GOAL
Only the lines from the start of the data through the line with "PI = math.pi" belong in the copy. Restate them word for word, minus the pictures.
═════ DATA PROVIDED
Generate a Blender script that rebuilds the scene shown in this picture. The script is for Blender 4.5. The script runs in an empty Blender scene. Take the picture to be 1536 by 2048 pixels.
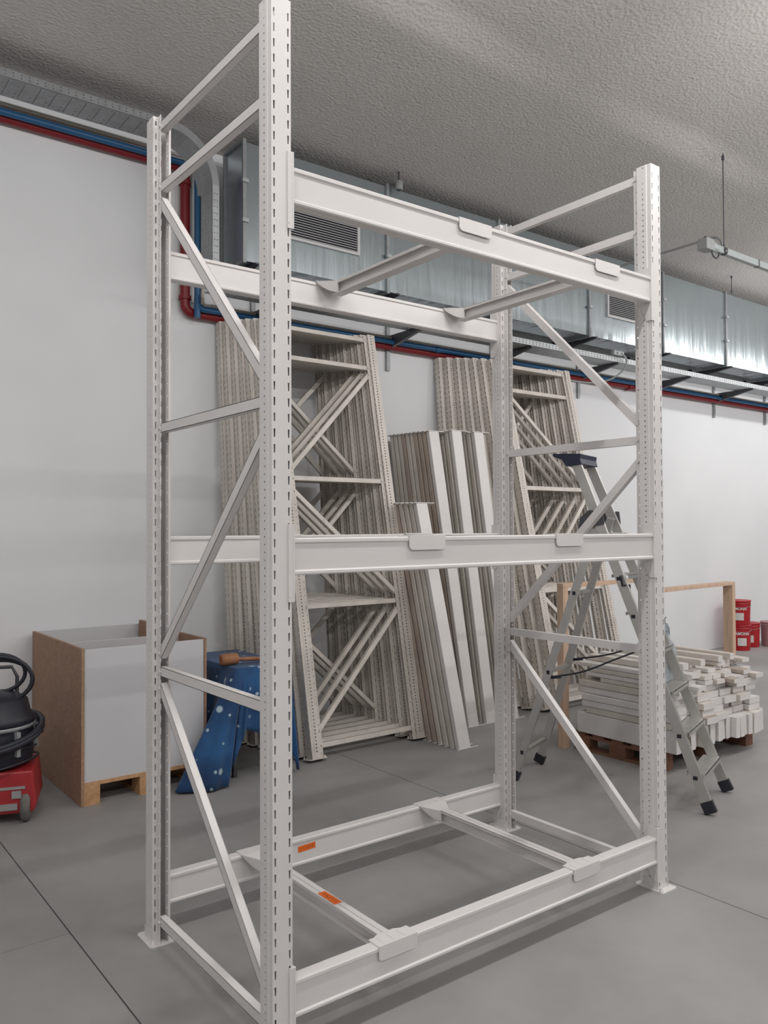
import bpy, bmesh, math, random
from mathutils import Vector, Matrix
random.seed(7)
S = bpy.context.scene
COL = S.collection
PI = math.pi

# ------------------------------------------------------------------ camera
F_PX = 1635.54
cam_pos = Vector((-1.3192, -2.2618, 1.6798))
yaw, pitch, roll = 0.6523, 0.0199, -0.0044
fw = Vector((math.sin(yaw)*math.cos(pitch), math.cos(yaw)*math.cos(pitch), math.sin(pitch)))
rt = fw.cross(Vector((0, 0, 1))).normalized(); up = rt.cross(fw)
r2 = math.cos(roll)*rt + math.sin(roll)*up; u2 = -math.sin(roll)*rt + math.cos(roll)*up
cd = bpy.data.cameras.new('camera'); cam = bpy.data.objects.new('camera', cd); COL.objects.link(cam)
cd.sensor_fit = 'VERTICAL'; cd.sensor_height = 36.0; cd.lens = F_PX/2048*36.0
cd.clip_start = 0.05; cd.clip_end = 100
cam.matrix_world = Matrix(((r2.x, u2.x, -fw.x, cam_pos.x), (r2.y, u2.y, -fw.y, cam_pos.y), (r2.z, u2.z, -fw.z, cam_pos.z), (0, 0, 0, 1)))
S.camera = cam

# ------------------------------------------------------------------ world, lamps, exposure
w = bpy.data.worlds.new('world'); S.world = w; w.use_nodes = True
w.node_tree.nodes['Background'].inputs[0].default_value = (0.75, 0.8, 0.9, 1)
w.node_tree.nodes['Background'].inputs[1].default_value = 0.3
S.view_settings.view_transform = 'Standard'
S.view_settings.look = 'None'
S.view_settings.gamma = 1.0
S.view_settings.use_curve_mapping = False
S.view_settings.exposure = -0.10

def tube_light(x, y, z, power, up=.15, lx=1.5, ly=0.07, col=(1.0, 0.985, 0.975)):
    # a bare fluorescent batten radiates down and sideways: three long facets around the tube
    for ang, k, dy in ((0, .24, 0), (62, .42, .06), (-62, .42, -.06), (150, up, .05), (-150, up, -.05)):
        d = bpy.data.lights.new('lamp_light', 'AREA'); d.shape = 'RECTANGLE'
        d.size = lx; d.size_y = ly; d.energy = power*k; d.color = col
        o = bpy.data.objects.new('lamp_light', d); COL.objects.link(o)
        o.location = (x, y+dy, z+(0 if abs(ang) < 90 else .06)); o.rotation_euler = (math.radians(ang), 0, 0)
for X in (-4.2, -1.4, 1.4, 4.2, 7.0, 9.8, 12.6):
    tube_light(X, -0.75, 4.25, 47 if X < 6 else 64)
for X in (8.7, 10.7, 12.7, 14.7):
    tube_light(X, 2.2, 4.15, 26, .05)
for X in (-4.2, -1.0, 2.2, 5.4, 8.6, 11.8):
    tube_light(X, -4.6, 4.25, 48)

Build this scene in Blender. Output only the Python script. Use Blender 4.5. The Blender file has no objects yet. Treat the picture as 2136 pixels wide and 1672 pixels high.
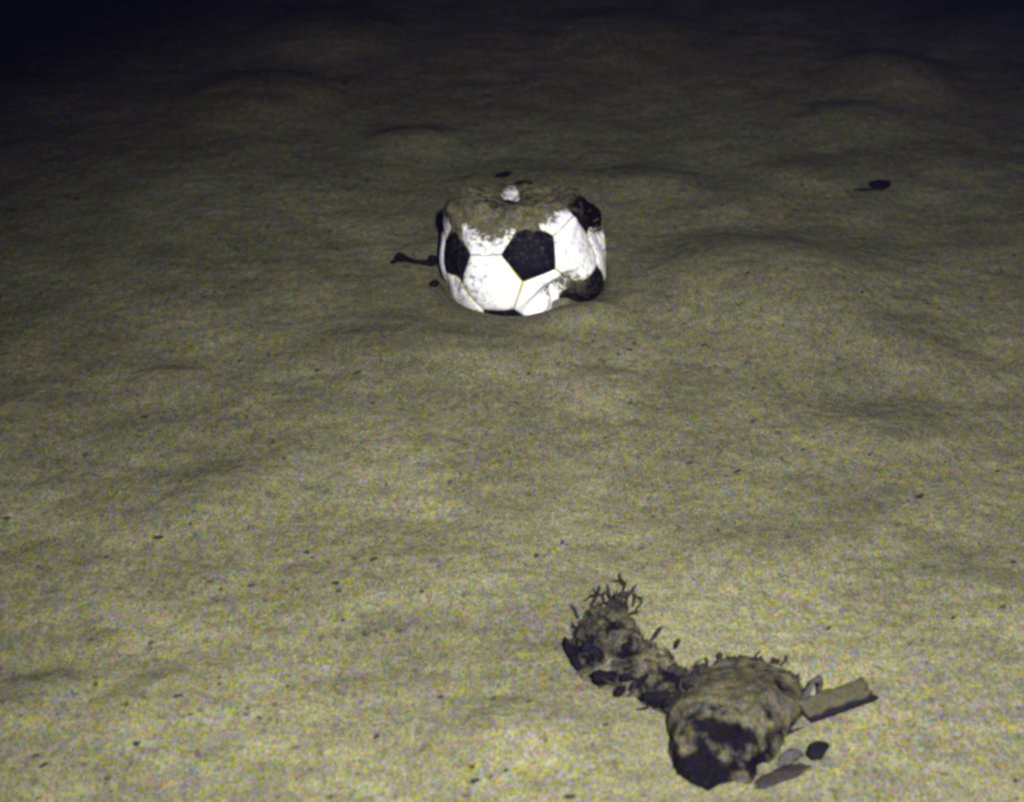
══════════
RESULT FOR THIS EXERCISE
Generate a Blender script that rebuilds the scene shown in this picture. The script is for Blender 4.5. The script runs in an empty Blender scene. Take the picture to be 1536 by 2048 pixels.
import bpy, bmesh, math, random
from mathutils import Vector, Matrix
random.seed(7)
S = bpy.context.scene
COL = S.collection
PI = math.pi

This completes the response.